The 163(j) limitations create economic distortions and inefficiencies for at least the following reasons:
They create double taxation and distortions between taxes on interest expenses and taxes on interest receipts: Interest payments reflect a transaction between a borrower and a lender. The federal government taxes many transactions, but usually only once not twice. Thus, the federal government taxes salary and wage income of employees, but does not impose an additional tax on the employer; instead, employers are allowed to deduct fully labor expenses. But interest expenses are treated differently. The IRS collects taxes on all interest receipts but does not symmetrically exempt all interest expenses by making them deductible. The net effect for entities that do not receive full deductibility of tax expenses under 163(j) is a double taxation: certain interest expenses are paid from post-tax income, and the interest expense is then taxed again as interest receipts for the lender. In contrast, entities that have full deductibility of interest expense under 163(j) are taxed just once—through the tax on interest receipts. This situation leads to an effectively higher tax burden for certain corporate entities relative to other corporate entities.
They distort consequent investment decisions: The different tax treatments of interest expenses lead to different business decisions for otherwise similarly situated firms. Suppose that market conditions lead two firms to expand their networks with two options: (1) borrowing to purchase an expanded network or (2) leasing an expanded network and paying leasing fees. A firm not constrained by the 163(j) limitations may freely choose between these two options based on market prices with both lease payments and interest expense fully tax deductible. In contrast, a firm constrained by the 163(j) limitations will be far more likely to pursue the lease strategy since lease payments are fully deductible while interest payments are not.
They favor certain firms over others: Certain firms are more likely to be constrained by the 163(j) limitations. For example, in the technology sector, these include large communications firms as well as small start-ups. These tend to be highly indebted companies. In contrast, large Big Tech companies tend to have relatively little debt and are not constrained by 163(j). All of these firms compete against one another in some markets, and the 163(j) limitations ultimately favor some firms over others.
They favor one set of successful companies over another: The IRS could plausibly argue that 163(j) is meant to discourage borrowing by financially fragile or failing companies. But that is not how the parameters of Section 163(j) have been set. Some of the affected taxpayers in the communications industry are publicly traded corporations with sound financial statements that attract investments from both large and small investors. It makes no economic sense for the IRS to set parameters for 163(j) that benefit one set of financially successful firms while punishing another set of successful firms.
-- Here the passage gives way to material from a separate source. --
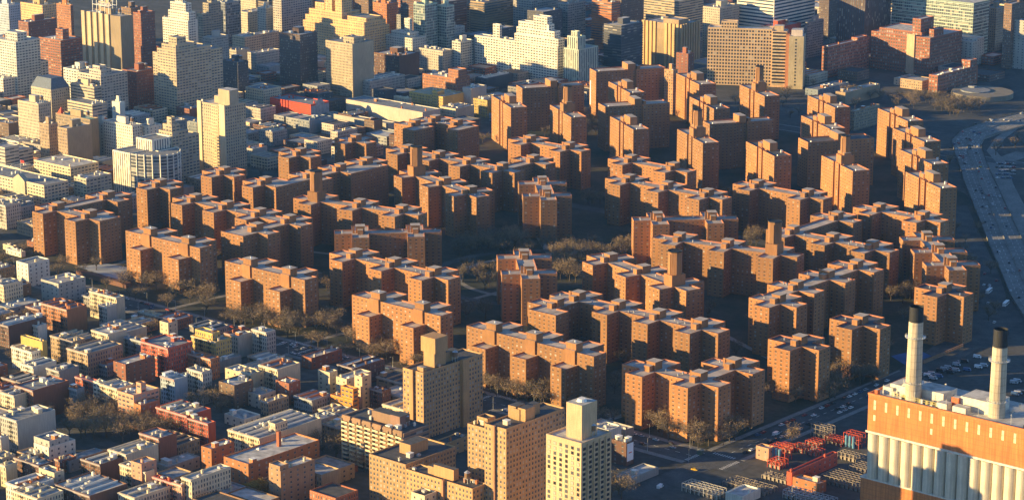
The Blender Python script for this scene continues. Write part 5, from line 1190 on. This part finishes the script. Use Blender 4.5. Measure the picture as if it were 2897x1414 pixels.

Their parameters are arbitrary: Even if there were an economic basis to limit deductibility of business interest expense under certain circumstances for certain taxpayers, the specific current parameters of 163(j) are arbitrary. Those parameters could be adjusted in any number of ways and be no more—and no less—defensible. Neither Congress nor the IRS has articulated exactly which types of business interest expenses it seeks to prevent from being tax deductible.
Full deductibility of business interest expenses—without the 163(j) exceptions—would eliminate the distortions and inefficiencies described above. It would likely have a small budgetary effect, if any.